(The input):
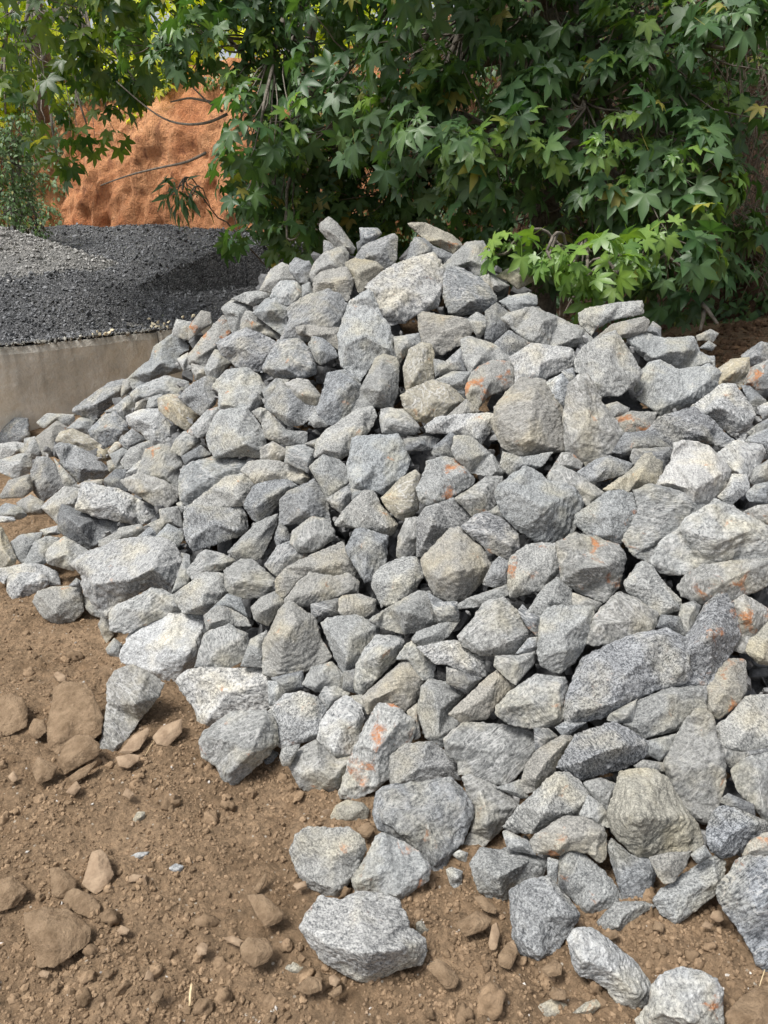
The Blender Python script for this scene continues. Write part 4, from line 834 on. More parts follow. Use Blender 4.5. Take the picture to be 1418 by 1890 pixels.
def scatter(name, pos, rads, mat, flat=1.0, lib=LIB, parent=None, **props):
    VV = []; FF = []; b = 0
    for p, s in zip(pos, rads):
        v, f = lib[rg.integers(len(lib))]; v = (v @ rotm(rg).T)*s; v[:, 2] *= flat
        VV.append(v+p); FF += [[i+b for i in q] for q in f]; b += len(v)
    return mesh_obj(name, np.concatenate(VV), FF, mat, parent, smooth=False, **props)
pos = []; rr = []
core = [(60, 830), (150, 770), (230, 730), (300, 660), (400, 600), (490, 530), (590, 480), (700, 450), (900, 480), (1040, 610), (1180, 640), (1330, 700), (1480, 740), (1480, 1640),
  (1330, 1560), (1180, 1560), (1000, 1580), (900, 1500), (780, 1480), (690, 1400), (560, 1380), (470, 1220), (390, 1150), (260, 1060), (160, 980), (90, 900)]
while len(pos) < 2300:
    px, py = rg.uniform(0, 1470), rg.uniform(430, 1640)
    if not inpoly(core, np.array([px]), np.array([py]))[0]: continue
    d = float(pile_d(px, py)[0]); s = rg.uniform(.045, .10)
    pos.append(at(px, py, d+.155+s*1.15+rg.uniform(0,.1))); rr.append(s)
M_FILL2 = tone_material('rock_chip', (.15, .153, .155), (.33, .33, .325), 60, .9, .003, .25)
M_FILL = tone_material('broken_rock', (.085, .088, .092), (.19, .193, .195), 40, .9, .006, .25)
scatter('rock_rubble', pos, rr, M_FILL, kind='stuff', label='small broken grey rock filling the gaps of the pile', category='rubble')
pos = []; rr = []
while len(pos) < 1500:
    px, py = rg.uniform(0, 1470), rg.uniform(430, 1640)
    if not inpoly(core, np.array([px]), np.array([py]))[0]: continue
    d = float(pile_d(px, py)[0]); s = rg.lognormal(math.log(.018), .4); pos.append(at(px, py, d+rg.uniform(.085, .14))); rr.append(s)
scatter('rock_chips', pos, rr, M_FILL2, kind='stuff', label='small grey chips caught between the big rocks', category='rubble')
# ---- loose clods and grit on the soil
def ico(sub):
    bm = bmesh.new(); bmesh.ops.create_icosphere(bm, subdivisions=sub, radius=1); v = np.array([x.co[:] for x in bm.verts]); f = [[x.index for x in q.verts] for q in bm.faces]; bm.free(); return v, f
def lump(sub, seed, a):
    v, f = ico(sub); v = v*(1+a*fbm(v*1.3+seed*7.1, 3))[:, None]*np.array([1, rg.uniform(.7, .95), rg.uniform(.55, .85)]); return v, f
CL1 = [lump(1, k, .5) for k in range(14)]; CL2 = [lump(3, k+30, .62) for k in range(10)]
def spots(n, spread=1.15):
    y = 0.95+np.abs(rg.normal(0, spread, n)); x = rg.uniform(-1.0, 0.95, n)*(0.35+y*0.62); k_ = y < 4.8; return np.stack([x[k_], y[k_]], 1)
def clods(name, n, lib, med, sg_, lo, hi, thr, mat, label):
    pos = spots(n); cl = fbm(np.stack([pos[:, 0]*2.3, pos[:, 1]*2.3, pos[:, 0]*0], 1), 3); pos = pos[cl > rg.uniform(-.9, thr, len(pos))]
    rr = np.clip(rg.lognormal(math.log(med), sg_, len(pos)), lo, hi); pz = ground_z(pos[:, 0], pos[:, 1])
    return scatter(name, np.stack([pos[:, 0], pos[:, 1], pz+rr*rg.uniform(-.25, .3, len(rr))], 1), rr, mat, lib=lib, kind='stuff', label=label, category='soil')
clods('soil_crumbs', 42000, CL1, .0042, .45, .002, .011, .3, M_CLOD, 'fine brown soil crumbs and grit')
o = clods('soil_clods', 800, CL2, .0125, .42, .008, .032, .1, M_CLOD, 'loose brown soil clods'); o.data.polygons.foreach_set('use_smooth', [True]*len(o.data.polygons))
M_QTZ = tone_material('pale_grit', (.42, .39, .35), (.62, .59, .55), 30, .6, 0)
clods('quartz_grit', 420, LIB, .0045, .35, .002, .009, .4, M_QTZ, 'pale quartz grit scattered over the soil')
o = clods('gravel_bits', 260, LIB, .007, .4, .004, .02, .4, M_TAN, 'scattered small tan gravel bits'); 
# stones, clods and leaf litter on the shaded soil to the right of the crest
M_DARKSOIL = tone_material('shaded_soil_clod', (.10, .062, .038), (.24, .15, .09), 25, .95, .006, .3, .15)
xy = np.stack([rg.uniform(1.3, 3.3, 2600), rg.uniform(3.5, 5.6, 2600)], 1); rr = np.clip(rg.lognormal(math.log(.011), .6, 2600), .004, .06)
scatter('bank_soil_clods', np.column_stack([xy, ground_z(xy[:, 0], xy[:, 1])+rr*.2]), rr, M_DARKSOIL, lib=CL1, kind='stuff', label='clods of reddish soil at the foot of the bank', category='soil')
xy = np.stack([rg.uniform(1.3, 3.2, 700), rg.uniform(3.6, 5.4, 700)], 1)
# ------------------------------------------------------------------ concrete block wall holding the gravel back
def concrete_material():
    k = N('old_concrete'); c = k.coord('Object'); g = k.n('NewGeometry')
    n1 = k.noise(c, 2.6, 6, 0.65, .3); n2 = k.noise(c, 14, 5, 0.7); dr = k.noise(k.coord('Object', (9, 9, .8)), 1.0, 4, .6)
    col = k.mix(k.ramp(n1, [(0.36, 0.0), (0.62, 1.0)]), (.54, .52, .46), (.84, .81, .73))
    col = k.mix(k.ramp(n2, [(0.45, 0.0), (0.62, .55)]), col, (.66, .60, .50))
    col = k.mix(k.ramp(dr, [(0.52, 0.0), (0.66, .32)]), col, (.24, .22, .18)); col = k.mix(k.ramp(k.noise(c, 1.4, 3), [(.5, 0.), (.62, .6)]), col, (.78, .70, .55))
    sx = k.n('SeparateXYZ'); k.l(c, sx.inputs[0])
    top = k.ramp(k.math('ADD', sx.outputs[2], k.math('MULTIPLY', dr, .34)), [(0.84, 0.0), (1.02, 1.0)])       # grime that runs down from the top edge
    col = k.mix(k.math('MULTIPLY', top, .6), col, (.125, .118, .10))
    k.l(col, k.b.inputs['Base Color']); k.b.inputs['Roughness'].default_value = .93
    k.l(k.bump(k.math('ADD', k.noise(c, 30, 5, .7), k.noise(c, 5, 3)), .8, .012), k.b.inputs['Normal']); return k.m
M_CONC = concrete_material()
A = at(0, 643, dZ(0, 643, .76)); B = at(292, 613, dZ(292, 613, .76)); dirw = (B-A)/np.linalg.norm(B-A); nrm = np.array([dirw[1], -dirw[0], 0])
wall = empty('concrete_wall', (*((A+B)/2)[:2], 0), label='stained low concrete block wall holding back the dark gravel', category='wall')
def block(name, p0, p1, z0, z1, th, seed):
    n = 60; m = 16; V = []; F = []
    L = np.linalg.norm(p1-p0)
    def pt(u, v): 
        q = p0+(p1-p0)*u; return np.array([q[0], q[1], z0+(z1-z0)*v])
    us = np.linspace(0, 1, n); vsn = np.linspace(0, 1, m)
    for side in (0, 1):
        for v in vsn:
            for u in us:
                p = pt(u, v); e = min(u, 1-u)*L; ez = (1-v)*(z1-z0); ins = .012*max(0, 1-e/.02)+.015*max(0, 1-ez/.025)
                p = p+nrm*(-ins if side == 0 else -(th-ins)); V.append(p)
    V = np.array(V); h = fbm(V*3+seed, 4); V[:n*m] += nrm*(h[:n*m, None]*.012); V[:, 2] += fbm(V*4+seed+5, 3)*.008*(V[:, 2] > z1-.1)
    ix = np.arange(n*m).reshape(m, n); o = n*m
    for j in range(m-1):
        for i in range(n-1):
            F.append([ix[j, i], ix[j, i+1], ix[j+1, i+1], ix[j+1, i]]); F.append([o+ix[j, i+1], o+ix[j, i], o+ix[j+1, i], o+ix[j+1, i+1]])
    for i in range(n-1): F.append([ix[-1, i], ix[-1, i+1], o+ix[-1, i+1], o+ix[-1, i]])
    for j in range(m-1):
        F.append([ix[j, -1], o+ix[j, -1], o+ix[j+1, -1], ix[j+1, -1]]); F.append([o+ix[j, 0], ix[j, 0], ix[j+1, 0], o+ix[j+1, 0]])
    ob = mesh_obj(name, V-np.array(wall.location), [[int(a) for a in f] for f in F], M_CONC, wall, smooth=False); return ob
wl = np.linalg.norm(B-A)
block('concrete_block', A-dirw*2.2, B, -.1, .76, .45, 1); block('concrete_block', B+dirw*.014, B+dirw*1.5, -.1, .765, .45, 4)
# ------------------------------------------------------------------ gravel heaps behind the wall
def heap(name, ctl, X0, X1, Y0, Y1, step, mats, chips, label, clip=None, seed=0, dens=None):
    pts = np.array([at(px, py, dY(px, py, Y)) for px, py, Y in ctl]); m = tps_fit(pts[:, :2], pts[:, 2], .02)
    gx = np.arange(X0, X1, step); gy = np.arange(Y0, Y1, step); GX, GY = np.meshgrid(gx, gy); P = np.stack([GX.ravel(), GY.ravel()], 1)
    def hz(P):
        z = tps(m, P); z = np.minimum(z, 1.75); w_ = (P-A[:2]) @ (-nrm[:2])               # distance behind the wall face
        z = np.where(w_ < .9, np.minimum(z, .785+w_*.32), z); z = np.maximum(z, .78+.02*w_)
        Q = np.stack([P[:, 0], P[:, 1], P[:, 0]*0], 1)
        e_ = np.clip(w_/.5, 0, 1); return z+e_*(.045*fbm(Q*2.2+seed, 3)+.02*noise3(Q*13+seed))+.012*noise3(Q*30)
    z = np.concatenate([hz(P[i:i+20000]) for i in range(0, len(P), 20000)]); n, mm = len(gx), len(gy)
    ix = np.arange(n*mm).reshape(mm, n); keep = ((P-A[:2]) @ (-nrm[:2]) > .0)
    Fq = np.stack([ix[:-1, :-1], ix[:-1, 1:], ix[1:, 1:], ix[1:, :-1]], -1).reshape(-1, 4); Fq = Fq[keep[Fq].all(1)]
    root = mesh_obj(name, np.column_stack([P, z]), Fq, mats[0], smooth=True, label=label, category='gravel', kind='stuff')
    if clip: CX = rg.uniform(clip[0], clip[1], chips); CY = clip[2]+(clip[3]-clip[2])*rg.uniform(0, 1, chips)**1.3
    else: CX = rg.uniform(X0, X1, chips); CY = rg.uniform(Y0, Y1, chips)
    Q = np.stack([CX, CY], 1); Q = Q[(Q-A[:2]) @ (-nrm[:2]) > .01]; zz = hz(Q); s = np.clip(rg.lognormal(math.log(.0135), .40, len(Q)), .006, .04)
    scatter('gravel_chips', np.column_stack([Q, zz+s*.3]), s, mats[1], parent=root, kind='stuff')
    return root
def gravel_bed(name, a, b, scale=34):
    k = N(name); c = k.coord('Object'); v = k.n('TexVoronoi'); v.inputs['Scale'].default_value = scale; k.l(c, v.inputs['Vector']); w_ = k.n('TexWhiteNoise'); k.l(v.outputs['Position'], w_.inputs['Vector'])
    v2 = k.n('TexVoronoi'); v2.inputs['Scale'].default_value = scale*2.3; k.l(c, v2.inputs['Vector']); w2 = k.n('TexWhiteNoise'); k.l(v2.outputs['Position'], w2.inputs['Vector'])
    f = k.math('MULTIPLY', w_.outputs[0], w2.outputs[0]); col = k.mix(k.ramp(f, [(0., 0.), (.5, .5), (.95, 1.)]), a, b); col = k.mix(k.ramp(k.noise(c, 1.3, 3), [(.4, 0.), (.62, .35)]), col, k.mix(1.0, col, (1.7, 1.62, 1.5), 'MULTIPLY'))
    k.l(col, k.b.inputs['Base Color']); k.b.inputs['Roughness'].default_value = .85
    h = k.math('SUBTRACT', 1.0, k.math('ADD', v.outputs['Distance'], k.math('MULTIPLY', v2.outputs['Distance'], .6))); k.l(k.bump(h, 1., .03), k.b.inputs['Normal']); return k.m
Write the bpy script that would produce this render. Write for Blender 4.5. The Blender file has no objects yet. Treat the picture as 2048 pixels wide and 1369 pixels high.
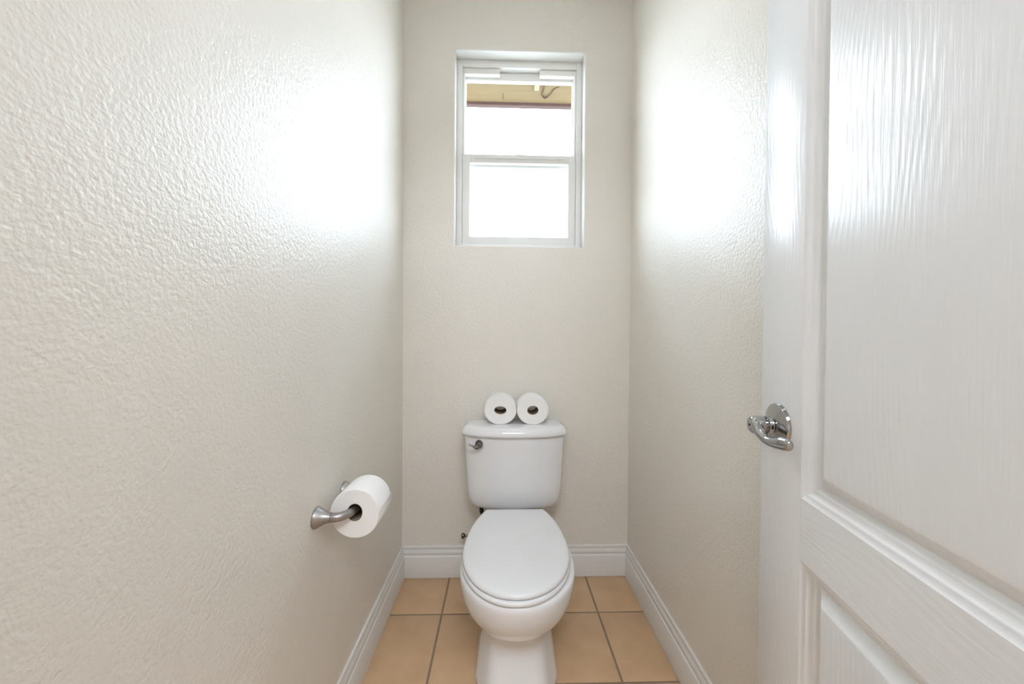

(Set problem):
Up to and including the line containing "40, .9, .006, .25)", quote each line of the entries above from the very first, please, exactly and without images.

(Expected answer):
The Blender Python script for this scene continues. Write part 4, from line 834 on. More parts follow. Use Blender 4.5. Take the picture to be 1418 by 1890 pixels.
def scatter(name, pos, rads, mat, flat=1.0, lib=LIB, parent=None, **props):
    VV = []; FF = []; b = 0
    for p, s in zip(pos, rads):
        v, f = lib[rg.integers(len(lib))]; v = (v @ rotm(rg).T)*s; v[:, 2] *= flat
        VV.append(v+p); FF += [[i+b for i in q] for q in f]; b += len(v)
    return mesh_obj(name, np.concatenate(VV), FF, mat, parent, smooth=False, **props)
pos = []; rr = []
core = [(60, 830), (150, 770), (230, 730), (300, 660), (400, 600), (490, 530), (590, 480), (700, 450), (900, 480), (1040, 610), (1180, 640), (1330, 700), (1480, 740), (1480, 1640),
  (1330, 1560), (1180, 1560), (1000, 1580), (900, 1500), (780, 1480), (690, 1400), (560, 1380), (470, 1220), (390, 1150), (260, 1060), (160, 980), (90, 900)]
while len(pos) < 2300:
    px, py = rg.uniform(0, 1470), rg.uniform(430, 1640)
    if not inpoly(core, np.array([px]), np.array([py]))[0]: continue
    d = float(pile_d(px, py)[0]); s = rg.uniform(.045, .10)
    pos.append(at(px, py, d+.155+s*1.15+rg.uniform(0,.1))); rr.append(s)
M_FILL2 = tone_material('rock_chip', (.15, .153, .155), (.33, .33, .325), 60, .9, .003, .25)
M_FILL = tone_material('broken_rock', (.085, .088, .092), (.19, .193, .195), 40, .9, .006, .25)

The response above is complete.